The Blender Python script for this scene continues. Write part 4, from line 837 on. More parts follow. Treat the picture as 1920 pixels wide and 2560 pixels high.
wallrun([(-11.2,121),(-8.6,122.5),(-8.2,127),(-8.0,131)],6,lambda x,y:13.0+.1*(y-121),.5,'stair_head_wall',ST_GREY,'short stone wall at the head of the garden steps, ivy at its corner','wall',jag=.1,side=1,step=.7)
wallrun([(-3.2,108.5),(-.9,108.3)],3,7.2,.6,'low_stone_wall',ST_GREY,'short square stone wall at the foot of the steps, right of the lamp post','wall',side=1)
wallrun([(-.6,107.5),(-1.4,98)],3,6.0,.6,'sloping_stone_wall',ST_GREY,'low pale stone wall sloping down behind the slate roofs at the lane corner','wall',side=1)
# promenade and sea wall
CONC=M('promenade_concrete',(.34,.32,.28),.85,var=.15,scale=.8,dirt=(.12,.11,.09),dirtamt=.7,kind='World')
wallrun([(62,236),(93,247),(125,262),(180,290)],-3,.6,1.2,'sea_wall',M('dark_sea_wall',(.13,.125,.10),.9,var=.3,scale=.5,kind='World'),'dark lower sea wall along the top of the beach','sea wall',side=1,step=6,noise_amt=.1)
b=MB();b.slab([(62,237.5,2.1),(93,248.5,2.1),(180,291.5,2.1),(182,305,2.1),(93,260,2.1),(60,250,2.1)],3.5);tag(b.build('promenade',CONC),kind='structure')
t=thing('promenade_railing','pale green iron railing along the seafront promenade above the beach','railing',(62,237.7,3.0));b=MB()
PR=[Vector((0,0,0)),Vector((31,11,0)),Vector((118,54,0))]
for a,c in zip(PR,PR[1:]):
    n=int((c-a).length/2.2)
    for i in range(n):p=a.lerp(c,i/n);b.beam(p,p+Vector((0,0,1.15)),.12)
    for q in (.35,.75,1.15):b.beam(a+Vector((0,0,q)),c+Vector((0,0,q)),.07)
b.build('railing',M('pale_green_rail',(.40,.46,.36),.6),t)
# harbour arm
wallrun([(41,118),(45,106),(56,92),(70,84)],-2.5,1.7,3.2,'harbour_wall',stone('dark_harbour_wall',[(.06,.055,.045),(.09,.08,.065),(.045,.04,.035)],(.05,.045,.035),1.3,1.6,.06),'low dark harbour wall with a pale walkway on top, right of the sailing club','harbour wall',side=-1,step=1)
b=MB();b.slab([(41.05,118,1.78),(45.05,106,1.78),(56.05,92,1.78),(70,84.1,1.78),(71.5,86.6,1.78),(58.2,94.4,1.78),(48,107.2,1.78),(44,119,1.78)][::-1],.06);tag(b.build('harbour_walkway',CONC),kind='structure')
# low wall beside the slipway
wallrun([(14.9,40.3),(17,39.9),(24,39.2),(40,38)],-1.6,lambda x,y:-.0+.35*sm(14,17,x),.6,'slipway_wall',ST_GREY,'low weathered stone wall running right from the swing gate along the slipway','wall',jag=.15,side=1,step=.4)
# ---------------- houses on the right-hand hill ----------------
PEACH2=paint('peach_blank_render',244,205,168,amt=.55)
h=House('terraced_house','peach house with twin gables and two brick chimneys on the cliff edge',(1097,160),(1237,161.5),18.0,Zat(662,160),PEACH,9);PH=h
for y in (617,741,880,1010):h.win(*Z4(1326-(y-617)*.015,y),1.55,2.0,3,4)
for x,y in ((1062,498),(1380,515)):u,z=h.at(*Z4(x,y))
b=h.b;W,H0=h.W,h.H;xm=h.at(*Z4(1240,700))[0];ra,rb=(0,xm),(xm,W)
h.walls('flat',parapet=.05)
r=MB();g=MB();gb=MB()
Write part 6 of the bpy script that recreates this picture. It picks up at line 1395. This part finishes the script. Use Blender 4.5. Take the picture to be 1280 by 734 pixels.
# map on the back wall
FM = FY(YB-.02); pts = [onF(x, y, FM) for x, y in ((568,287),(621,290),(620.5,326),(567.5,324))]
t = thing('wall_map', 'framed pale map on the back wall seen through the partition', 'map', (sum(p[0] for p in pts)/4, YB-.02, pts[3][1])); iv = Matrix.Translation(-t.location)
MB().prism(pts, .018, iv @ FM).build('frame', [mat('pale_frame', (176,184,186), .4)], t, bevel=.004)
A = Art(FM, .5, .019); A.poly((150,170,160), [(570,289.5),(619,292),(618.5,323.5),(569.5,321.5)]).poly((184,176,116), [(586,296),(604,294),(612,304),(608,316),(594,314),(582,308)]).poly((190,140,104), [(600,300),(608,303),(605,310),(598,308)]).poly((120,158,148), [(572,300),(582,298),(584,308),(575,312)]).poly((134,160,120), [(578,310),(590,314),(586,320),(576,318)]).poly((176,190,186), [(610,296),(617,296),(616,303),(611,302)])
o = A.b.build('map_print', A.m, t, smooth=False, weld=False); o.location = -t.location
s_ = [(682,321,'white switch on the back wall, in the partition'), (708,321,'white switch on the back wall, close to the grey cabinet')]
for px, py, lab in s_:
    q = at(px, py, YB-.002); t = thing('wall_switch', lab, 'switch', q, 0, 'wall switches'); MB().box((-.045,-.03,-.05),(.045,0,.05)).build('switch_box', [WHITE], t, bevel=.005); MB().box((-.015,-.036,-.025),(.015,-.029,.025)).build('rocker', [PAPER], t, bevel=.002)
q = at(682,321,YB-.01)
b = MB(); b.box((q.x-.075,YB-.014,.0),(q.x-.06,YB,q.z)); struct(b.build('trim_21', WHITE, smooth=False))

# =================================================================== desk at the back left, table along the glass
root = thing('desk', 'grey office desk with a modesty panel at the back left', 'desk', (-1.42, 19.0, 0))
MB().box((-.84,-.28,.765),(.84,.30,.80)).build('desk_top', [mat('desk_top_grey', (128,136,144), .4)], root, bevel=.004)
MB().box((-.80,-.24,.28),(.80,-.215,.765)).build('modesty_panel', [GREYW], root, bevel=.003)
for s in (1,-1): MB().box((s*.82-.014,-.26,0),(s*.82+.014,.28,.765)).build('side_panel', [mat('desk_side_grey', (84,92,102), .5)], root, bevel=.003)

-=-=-

§ **Problem**
Recopy the entries above exactly, with every line included.

§ **Answer to the problem**
The Blender Python script for this scene continues. Write part 4, from line 837 on. More parts follow. Treat the picture as 1920 pixels wide and 2560 pixels high.
wallrun([(-11.2,121),(-8.6,122.5),(-8.2,127),(-8.0,131)],6,lambda x,y:13.0+.1*(y-121),.5,'stair_head_wall',ST_GREY,'short stone wall at the head of the garden steps, ivy at its corner','wall',jag=.1,side=1,step=.7)
wallrun([(-3.2,108.5),(-.9,108.3)],3,7.2,.6,'low_stone_wall',ST_GREY,'short square stone wall at the foot of the steps, right of the lamp post','wall',side=1)
wallrun([(-.6,107.5),(-1.4,98)],3,6.0,.6,'sloping_stone_wall',ST_GREY,'low pale stone wall sloping down behind the slate roofs at the lane corner','wall',side=1)
# promenade and sea wall
CONC=M('promenade_concrete',(.34,.32,.28),.85,var=.15,scale=.8,dirt=(.12,.11,.09),dirtamt=.7,kind='World')
wallrun([(62,236),(93,247),(125,262),(180,290)],-3,.6,1.2,'sea_wall',M('dark_sea_wall',(.13,.125,.10),.9,var=.3,scale=.5,kind='World'),'dark lower sea wall along the top of the beach','sea wall',side=1,step=6,noise_amt=.1)
b=MB();b.slab([(62,237.5,2.1),(93,248.5,2.1),(180,291.5,2.1),(182,305,2.1),(93,260,2.1),(60,250,2.1)],3.5);tag(b.build('promenade',CONC),kind='structure')
t=thing('promenade_railing','pale green iron railing along the seafront promenade above the beach','railing',(62,237.7,3.0));b=MB()
PR=[Vector((0,0,0)),Vector((31,11,0)),Vector((118,54,0))]
for a,c in zip(PR,PR[1:]):
    n=int((c-a).length/2.2)
    for i in range(n):p=a.lerp(c,i/n);b.beam(p,p+Vector((0,0,1.15)),.12)
    for q in (.35,.75,1.15):b.beam(a+Vector((0,0,q)),c+Vector((0,0,q)),.07)
b.build('railing',M('pale_green_rail',(.40,.46,.36),.6),t)
# harbour arm
wallrun([(41,118),(45,106),(56,92),(70,84)],-2.5,1.7,3.2,'harbour_wall',stone('dark_harbour_wall',[(.06,.055,.045),(.09,.08,.065),(.045,.04,.035)],(.05,.045,.035),1.3,1.6,.06),'low dark harbour wall with a pale walkway on top, right of the sailing club','harbour wall',side=-1,step=1)
b=MB();b.slab([(41.05,118,1.78),(45.05,106,1.78),(56.05,92,1.78),(70,84.1,1.78),(71.5,86.6,1.78),(58.2,94.4,1.78),(48,107.2,1.78),(44,119,1.78)][::-1],.06);tag(b.build('harbour_walkway',CONC),kind='structure')
# low wall beside the slipway
wallrun([(14.9,40.3),(17,39.9),(24,39.2),(40,38)],-1.6,lambda x,y:-.0+.35*sm(14,17,x),.6,'slipway_wall',ST_GREY,'low weathered stone wall running right from the swing gate along the slipway','wall',jag=.15,side=1,step=.4)
# ---------------- houses on the right-hand hill ----------------
PEACH2=paint('peach_blank_render',244,205,168,amt=.55)
h=House('terraced_house','peach house with twin gables and two brick chimneys on the cliff edge',(1097,160),(1237,161.5),18.0,Zat(662,160),PEACH,9);PH=h
for y in (617,741,880,1010):h.win(*Z4(1326-(y-617)*.015,y),1.55,2.0,3,4)
for x,y in ((1062,498),(1380,515)):u,z=h.at(*Z4(x,y))
b=h.b;W,H0=h.W,h.H;xm=h.at(*Z4(1240,700))[0];ra,rb=(0,xm),(xm,W)
h.walls('flat',parapet=.05)
r=MB();g=MB();gb=MB()
Write part 6 of the bpy script that recreates this picture. It picks up at line 1395. This part finishes the script. Use Blender 4.5. Take the picture to be 1280 by 734 pixels.
# map on the back wall
FM = FY(YB-.02); pts = [onF(x, y, FM) for x, y in ((568,287),(621,290),(620.5,326),(567.5,324))]
t = thing('wall_map', 'framed pale map on the back wall seen through the partition', 'map', (sum(p[0] for p in pts)/4, YB-.02, pts[3][1])); iv = Matrix.Translation(-t.location)
MB().prism(pts, .018, iv @ FM).build('frame', [mat('pale_frame', (176,184,186), .4)], t, bevel=.004)
A = Art(FM, .5, .019); A.poly((150,170,160), [(570,289.5),(619,292),(618.5,323.5),(569.5,321.5)]).poly((184,176,116), [(586,296),(604,294),(612,304),(608,316),(594,314),(582,308)]).poly((190,140,104), [(600,300),(608,303),(605,310),(598,308)]).poly((120,158,148), [(572,300),(582,298),(584,308),(575,312)]).poly((134,160,120), [(578,310),(590,314),(586,320),(576,318)]).poly((176,190,186), [(610,296),(617,296),(616,303),(611,302)])
o = A.b.build('map_print', A.m, t, smooth=False, weld=False); o.location = -t.location
s_ = [(682,321,'white switch on the back wall, in the partition'), (708,321,'white switch on the back wall, close to the grey cabinet')]
for px, py, lab in s_:
    q = at(px, py, YB-.002); t = thing('wall_switch', lab, 'switch', q, 0, 'wall switches'); MB().box((-.045,-.03,-.05),(.045,0,.05)).build('switch_box', [WHITE], t, bevel=.005); MB().box((-.015,-.036,-.025),(.015,-.029,.025)).build('rocker', [PAPER], t, bevel=.002)
q = at(682,321,YB-.01)
b = MB(); b.box((q.x-.075,YB-.014,.0),(q.x-.06,YB,q.z)); struct(b.build('trim_21', WHITE, smooth=False))

# =================================================================== desk at the back left, table along the glass
root = thing('desk', 'grey office desk with a modesty panel at the back left', 'desk', (-1.42, 19.0, 0))
MB().box((-.84,-.28,.765),(.84,.30,.80)).build('desk_top', [mat('desk_top_grey', (128,136,144), .4)], root, bevel=.004)
MB().box((-.80,-.24,.28),(.80,-.215,.765)).build('modesty_panel', [GREYW], root, bevel=.003)
for s in (1,-1): MB().box((s*.82-.014,-.26,0),(s*.82+.014,.28,.765)).build('side_panel', [mat('desk_side_grey', (84,92,102), .5)], root, bevel=.003)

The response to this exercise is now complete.